U.S. Issues El Nino Watch Saying Warming May Occur This Year

March 6, 2014 02:52 AM
U.S. Issues El Nino Watch Saying Warming May Occur This Year

An El Nino watch has been issued by the U.S. Climate Prediction Center, warning of the possible development of the weather-altering event that can bring rain to California and South America and raise winter temperatures in the U.S. Northeast and Midwest.

There’s a 52 percent chance that the Pacific Ocean will warm enough to trigger an El Nino late this summer or in early fall, said Michelle L’Heureux, a climate scientist at the Climate Prediction Center in College Park, Maryland.

"We have increased our probabilities, not a whole lot, but just enough that we feel we need to start drawing attention to the situation," L’Heureux said in an interview. "There are still dominoes that have to fall here. This is not a guarantee, but certainly we’re issuing this watch so folks have a heads- up."

Rubber, sugar, coffee, and natural gas are among the commodities that can fluctuate because of an El Nino, which usually occurs every three to five years and can last months. The phenomenon often touches off warmer winters across the northern U.S., heavier rains from southern Brazil to Argentina and drier conditions across southeast Asia and Indonesia. It also can lead to a calmer Atlantic hurricane season and a stormier winter in the U.S. South.


Damaging Pattern


An El Nino in 1982-83 caused $8.1 billion in damage worldwide and prompted efforts to better monitor the ocean warming, according to the National Oceanic & Atmospheric Administration.

"On the precipitation side of it, you can have a more active winter storm track coming into California, and if you get a strong mode then you get a real good storm track coming across the southern U.S., too," said Joel Widenor, a meteorologist at Commodity Weather Group LLC in Bethesda, Maryland.

California is currently in the grips of a drought that has left reservoirs dry.

The Australian Bureau of Meteorology noted the warming trend in the Pacific last month. An El Nino means less rain across eastern Australia through June to November, the bureau said.

The last El Nino occurred in 2009 to 2010, and since then the other two phases of the cycle, a cooling called La Nina and a period of neutral conditions, have held sway, the climate center said.


Kelvin Waves


The decision to issue the watch came because the waters under the Pacific’s surface have grown warmer in the last several weeks.
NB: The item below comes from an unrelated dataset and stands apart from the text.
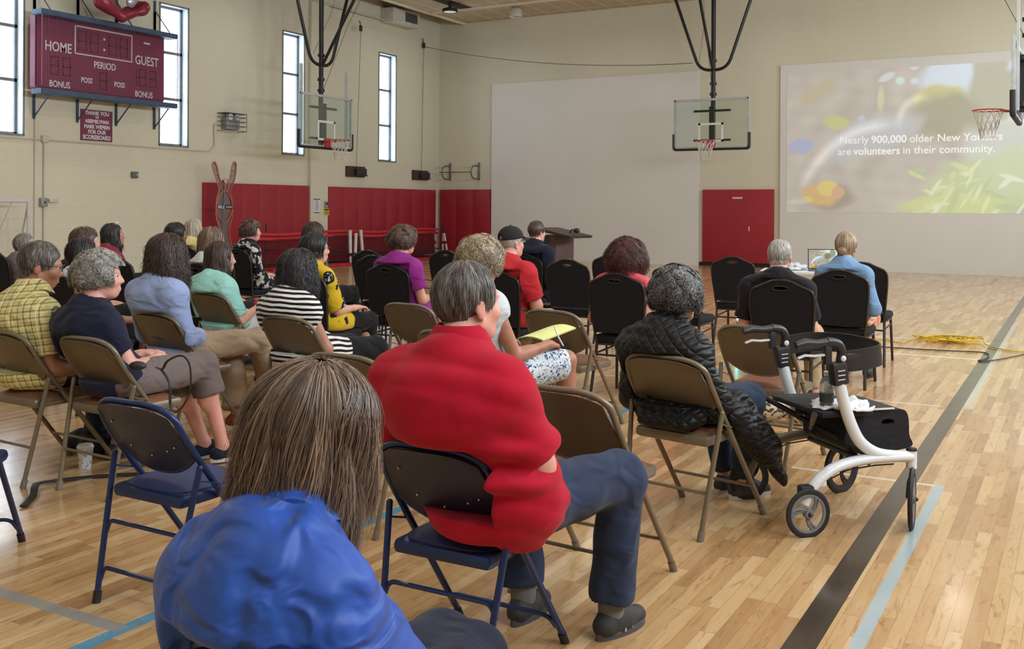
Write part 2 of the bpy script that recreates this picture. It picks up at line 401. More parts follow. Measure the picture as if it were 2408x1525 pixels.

Winds pile up warm water in the western Pacific and then it sloshes back beneath the surface toward the east and the coast of South America. This is called a Kelvin Wave, L’Heureux said.

"Kelvin Waves are a necessary condition for El Nino but they’re not necessarily sufficient, meaning we have still yet to see what sort of impact this will have," she said.

There is more to an El Nino than just water temperature, she said. The ocean warming has to be tied to changes in the atmosphere, which set off the global shifts in weather patterns. The entire process is referred to as the El Nino Southern Oscillation, or ENSO.

Many of the impacts of an El Nino depend on its strength, and L’Heureux said predictions of intensity are harder to make. It may be June or July before researchers get an idea.


Nothing Certain


There is also a possibility the pattern won’t develop at all, she said. In 2012, the Pacific began to warm, while the atmosphere above the ocean failed to respond. The El Nino didn’t occur.

Predictions can go awry because of the "spring barrier," the time between March and May when computer models often have trouble making sense of what is happening in the Pacific, L’Heureux said.

During the last El Nino, 12.6 inches (32 centimeters) of snow fell on Dallas in February 2010 and 32.1 inches at Washington’s Reagan National Airport, according to National Weather Service records. Temperatures were 1.7 degrees higher than normal in Boston and 6 degrees higher in Portland, Maine, that month.

El Nino can also increase wind shear across the tropical Atlantic during the June to November hurricane season, reducing the chances of a devastating storm. The Gulf of Mexico is home to about 6 percent of U.S. natural gas output, 23 percent of oil production and more than 40 percent of petroleum refining capacity. The 2009 season was the quietest in a decade.